◆ **STATED GOAL**:
Leave the pictures out and quote every line from the start of the listing to the line with "n=18).build('cap', 'whiteplastic', t)", inclusive.

◆ **STORED DATA**:
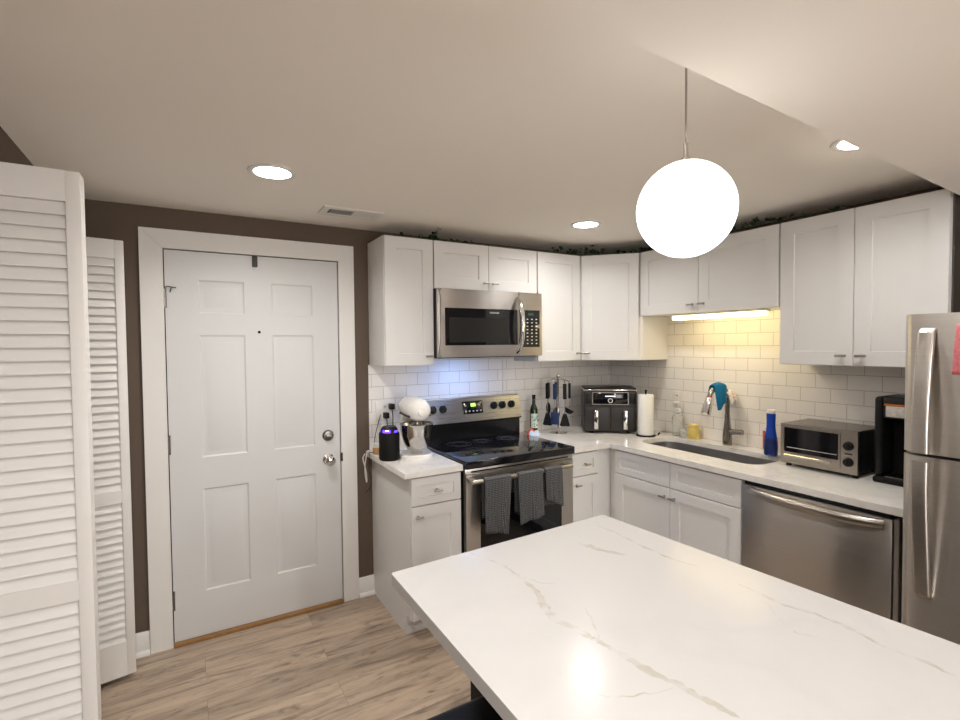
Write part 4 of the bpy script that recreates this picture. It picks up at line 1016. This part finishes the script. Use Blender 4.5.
o = saddle('cleaning_cloth', 'teal', FX - 0.160, FX - 0.040, NZ, -0.055, 0.0190, 0.140, 0.05, 0.8); tag(o, 'teal blue cleaning cloth draped over the faucet neck', 'cloth')
o = saddle('scrub_cloth', 'speck', FX - 0.030, FX + 0.045, NZ - 0.062, -0.06, 0.030, 0.055, 0.05, 2.1); tag(o, 'small white cloth with coral specks on the faucet beneath the teal cloth', 'cloth')
# bottles
t = thing('detergent_bottle', 'tall blue squeeze bottle with white cap left of the toaster oven', 'bottle', (-0.145, -1.402, ZC))
def oval(prof, asp): 
    return [[Vector((r * asp * math.cos(2 * PI * i / 26), r * math.sin(2 * PI * i / 26), z)) for i in range(26)] for r, z in prof]
mb = MB(); mb.ring_loft(oval([(0.030, 0), (0.036, 0.006), (0.037, 0.06), (0.034, 0.10), (0.026, 0.145), (0.0235, 0.175), (0.025, 0.235), (0.024, 0.242)], 0.72)); bd = mb.build('bottle_body', 'blue', t)
mb = MB(); mb.ring_loft(oval([(0.0366, 0.012), (0.0378, 0.06), (0.0346, 0.103)], 0.73), cap=False); mb.build('label', 'deepblue', bd)
mb = MB(); mb.ring_loft(oval([(0.022, 0.2422), (0.0235, 0.246), (0.022, 0.262), (0.018, 0.264)], 0.8)); mb.build('cap', 'whiteplastic', t)
t = thing('soap_refill_bottle', 'red-labelled bottle with white top behind the blue squeeze bottle', 'bottle', (-0.070, -1.345, ZC))
MB().lathe([(0.0, 0), (0.026, 0), (0.028, 0.005), (0.028, 0.135), (0.018, 0.155), (0.012, 0.160), (0, 0.160)], n=24).build('bottle_body', 'whiteplastic', t)
rings = [[Vector((0.0287 * math.cos(2 * PI * k / 24), 0.0287 * math.sin(2 * PI * k / 24), z)) for k in range(24)] for z in (0.02, 0.128)]
lb = MB(); lb.ring_loft(rings, cap=False); lb.build('label', 'red', t)
MB().lathe([(0.0, 0.1602), (0.014, 0.1602), (0.013, 0.190), (0, 0.191)], n=18).build('cap', 'whiteplastic', t)

# toaster oven  (front faces -x)
to = thing('toaster_oven', 'stainless toaster oven on the counter between the blue bottle and coffee maker', 'toaster oven', (-0.04, -1.548, ZC), RZ)
TW, TD, TH = 0.350, 0.275, 0.219
MB().box(0, TW, -TD + 0.018, 0, 0.022, TH, 0.006, 2).build('oven_body', 'black', to)
MB().box(0.004, TW - 0.004, -TD + 0.016, -0.004, TH + 0.0002, TH + 0.0045, 0.001, 1).build('top_panel', 'darknickel', to)
for x in (0.025, TW - 0.025):
    for y in (-TD + 0.035, -0.03): MB().cyl((x, y, 0), (x, y, 0.022), 0.013, n=12).build('foot', 'black', to)
ff = MB(); ff.slab([(0, 0.018), (TW, 0.018), (TW, TH + 0.003), (0, TH + 0.003)], [rrect(0.008, 0.280, 0.034, TH - 0.006, 0.003, 2)], TD - 0.018, TD)
for v_ in ff.bm.verts: v_.co = Vector((v_.co.x, -v_.co.z, v_.co.y))
ff.build('front_frame', 'nickel', to, angle=25)
td = MB(); td.slab([(0.010, 0.036), (0.278, 0.036), (0.278, TH - 0.008), (0.010, TH - 0.008)], [[(0.018, 0.076), (0.270, 0.076), (0.270, TH - 0.016), (0.018, TH - 0.016)]], TD - 0.014, TD + 0.002)
for v_ in td.bm.verts: v_.co = Vector((v_.co.x, -v_.co.z, v_.co.y))
tdo = td.build('glass_door', 'nickel', to, angle=25)
MB().box(0.017, 0.271, -TD + 0.004, -TD + 0.008, 0.075, TH - 0.015).build('window', 'blackglass', tdo)
mb = MB()
mb.tube([(0.030, -TD + 0.0035, 0.100), (0.262, -TD + 0.0035, 0.100)], 0.002, 6)
mb.build('wire_rack', 'chrome', tdo)
mb = MB(); mb.tube([(0.030, -TD - 0.022, 0.062), (0.246, -TD - 0.022, 0.062)], 0.006, 10)
for x in (0.036, 0.240): mb.cyl((x, -TD - 0.002, 0.062), (x, -TD - 0.022, 0.062), 0.004, n=8)
mb.build('handle', 'chrome', tdo)
for z in (0.152, 0.075):
    mb = MB(); mb.lathe([(0.0, 0), (0.022, 0), (0.021, 0.006), (0.017, 0.018), (0, 0.019)], (0.313, -TD, z), n=24, mtx=Matrix.Rotation(PI / 2, 4, 'X')); mb.box(0.309, 0.317, -TD - 0.024, -TD - 0.004, z - 0.017, z + 0.017, 0.002); mb.build('control_knob', 'black', to)
mb = MB(); mb.box(0.297, 0.329, -TD - 0.0012, -TD - 0.0002, 0.110, 0.117); mb.build('panel_print', 'charcoal', to)
# coffee maker
cm = thing('coffee_maker', 'black coffee maker with clear water tank partly hidden by the refrigerator', 'coffee maker', (-0.05, -1.945, ZC), RZ)
CW, CD, CH = 0.205, 0.24, 0.396
MB().box(0, CW, -CD, 0.0, 0.0, 0.028, 0.010, 3).build('drip_base', 'mattblack', cm)
mb = MB(); mb.box(0.0345, CW - 0.004, -0.12, -0.004, 0.0282, CH - 0.10, 0.006, 2); mb.build('rear_column', 'black', cm)
mb = MB(); mb.box(0.0, 0.034, -CD + 0.010, -0.004, 0.0282, CH - 0.002, 0.016, 4); mb.build('side_wall', 'black', cm)
mb = MB(); mb.box(0.0345, CW, -CD + 0.004, -0.004, CH - 0.0998, CH, 0.012, 3); hd = mb.build('brew_head', 'black', cm)
MB().box(0.050, CW - 0.012, -CD - 0.004, -CD + 0.0035, CH - 0.090, CH - 0.040, 0.004).build('water_tank_window', mat('ribbed_clear_tank', (0.50, 0.46, 0.41), 0.25, noise=0.5, nscale=60), hd)
MB().box(0.044, CW - 0.008, -CD - 0.006, -CD + 0.0035, CH - 0.040, CH - 0.031, 0.003).build('copper_band', 'orange', hd)
mb = MB(); mb.box(0.045, CW - 0.012, -CD + 0.014, -0.125, 0.0285, 0.033, 0.001, 1); mb.build('drip_tray', 'darknickel', cm)

# ================================================================== IVY
def ivy(label, pts, nleaf, seed, rise=0.03, wide=0.05):
    r = thing('ivy_garland', label, 'artificial ivy', pts[0], group='ivy garlands on the wall cabinets')
    o0 = Vector(pts[0]); L_ = [Vector(p) - o0 for p in pts]; rnd = random.Random(seed)
    mb = MB(); mb.tube(L_, 0.0025, 6); mb.build('vine_stem', 'stem', r)
    mb = MB()
    for i in range(nleaf):
        t = rnd.random() * (len(L_) - 1); k = int(t); p = L_[k].lerp(L_[min(k + 1, len(L_) - 1)], t - k)
        c = p + Vector((rnd.uniform(-1, 1) * wide * .5, rnd.uniform(-.6, .6) * wide * .4, abs(rnd.gauss(0, 1)) * rise * .5 + 0.004))
        s = rnd.uniform(0.010, 0.019); rot = Matrix.Rotation(rnd.uniform(0, 6.28), 3, 'Z') @ Matrix.Rotation(rnd.uniform(-1.2, 1.2), 3, 'X') @ Matrix.Rotation(rnd.uniform(-.6, .6), 3, 'Y')
        shp = [(0, -1, 0), (0.75, -0.75, .1), (1.05, 0.05, .25), (0.45, 0.25, .12), (0.0, 1.15, 0.2), (-0.45, 0.25, .12), (-1.05, 0.05, .25), (-0.75, -0.75, .1)]
        vs = []
        for a, b, z in shp:
            q = rot @ (Vector((a, b, z)) * s) + c
            q.z = max(q.z, -0.0 if True else 0)
            vs.append(mb.bm.verts.new(q))
        cv = mb.bm.verts.new(Vector((0, 0, 0)) + c)
        for j in range(8): mb.bm.faces.new((cv, vs[j], vs[(j + 1) % 8]))
    mb.mark(0); mb.build('leaves', 'ivy', r, angle=0)
    return r
zt = ZT + 0.006
ivy('artificial ivy sprig on top of the cabinets over the microwave', [(-1.985, -0.262, zt), (-1.90, -0.24, zt), (-1.75, -0.240, zt), (-1.60, -0.25, zt), (-1.45, -0.262, zt)], 34, 2, 0.012)
ivy('artificial ivy sprig standing up above the joint of the two leftmost wall cabinets', [(-1.715, -0.268, zt), (-1.712, -0.27, zt + 0.035), (-1.69, -0.272, zt + 0.058)], 12, 21, 0.010, 0.03)
ivy('artificial ivy cluster on top of the angled corner cabinet, left end', [(-0.80, -0.262, zt), (-0.66, -0.262, zt + 0.01), (-0.575, -0.28, zt + 0.016), (-0.50, -0.33, zt + 0.012), (-0.46, -0.37, zt)], 46, 5, 0.035)
ivy('artificial ivy cluster on the corner cabinet top beside the globe lamp', [(-0.375, -0.455, zt), (-0.31, -0.53, zt), (-0.28, -0.59, zt + 0.004), (-0.28, -0.66, zt)], 34, 8, 0.012)
ivy('artificial ivy sprig on the cabinets right of the globe lamp', [(-0.27, -1.24, zt), (-0.27, -1.37, zt + 0.02), (-0.272, -1.43, zt + 0.025), (-0.27, -1.60, zt), (-0.272, -1.76, zt), (-0.26, -1.80, zt)], 34, 11, 0.012, 0.035)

◆ **COMPLETE ANSWER**:
Write part 4 of the bpy script that recreates this picture. It picks up at line 1016. This part finishes the script. Use Blender 4.5.
o = saddle('cleaning_cloth', 'teal', FX - 0.160, FX - 0.040, NZ, -0.055, 0.0190, 0.140, 0.05, 0.8); tag(o, 'teal blue cleaning cloth draped over the faucet neck', 'cloth')
o = saddle('scrub_cloth', 'speck', FX - 0.030, FX + 0.045, NZ - 0.062, -0.06, 0.030, 0.055, 0.05, 2.1); tag(o, 'small white cloth with coral specks on the faucet beneath the teal cloth', 'cloth')
# bottles
t = thing('detergent_bottle', 'tall blue squeeze bottle with white cap left of the toaster oven', 'bottle', (-0.145, -1.402, ZC))
def oval(prof, asp): 
    return [[Vector((r * asp * math.cos(2 * PI * i / 26), r * math.sin(2 * PI * i / 26), z)) for i in range(26)] for r, z in prof]
mb = MB(); mb.ring_loft(oval([(0.030, 0), (0.036, 0.006), (0.037, 0.06), (0.034, 0.10), (0.026, 0.145), (0.0235, 0.175), (0.025, 0.235), (0.024, 0.242)], 0.72)); bd = mb.build('bottle_body', 'blue', t)
mb = MB(); mb.ring_loft(oval([(0.0366, 0.012), (0.0378, 0.06), (0.0346, 0.103)], 0.73), cap=False); mb.build('label', 'deepblue', bd)
mb = MB(); mb.ring_loft(oval([(0.022, 0.2422), (0.0235, 0.246), (0.022, 0.262), (0.018, 0.264)], 0.8)); mb.build('cap', 'whiteplastic', t)
t = thing('soap_refill_bottle', 'red-labelled bottle with white top behind the blue squeeze bottle', 'bottle', (-0.070, -1.345, ZC))
MB().lathe([(0.0, 0), (0.026, 0), (0.028, 0.005), (0.028, 0.135), (0.018, 0.155), (0.012, 0.160), (0, 0.160)], n=24).build('bottle_body', 'whiteplastic', t)
rings = [[Vector((0.0287 * math.cos(2 * PI * k / 24), 0.0287 * math.sin(2 * PI * k / 24), z)) for k in range(24)] for z in (0.02, 0.128)]
lb = MB(); lb.ring_loft(rings, cap=False); lb.build('label', 'red', t)
MB().lathe([(0.0, 0.1602), (0.014, 0.1602), (0.013, 0.190), (0, 0.191)], n=18).build('cap', 'whiteplastic', t)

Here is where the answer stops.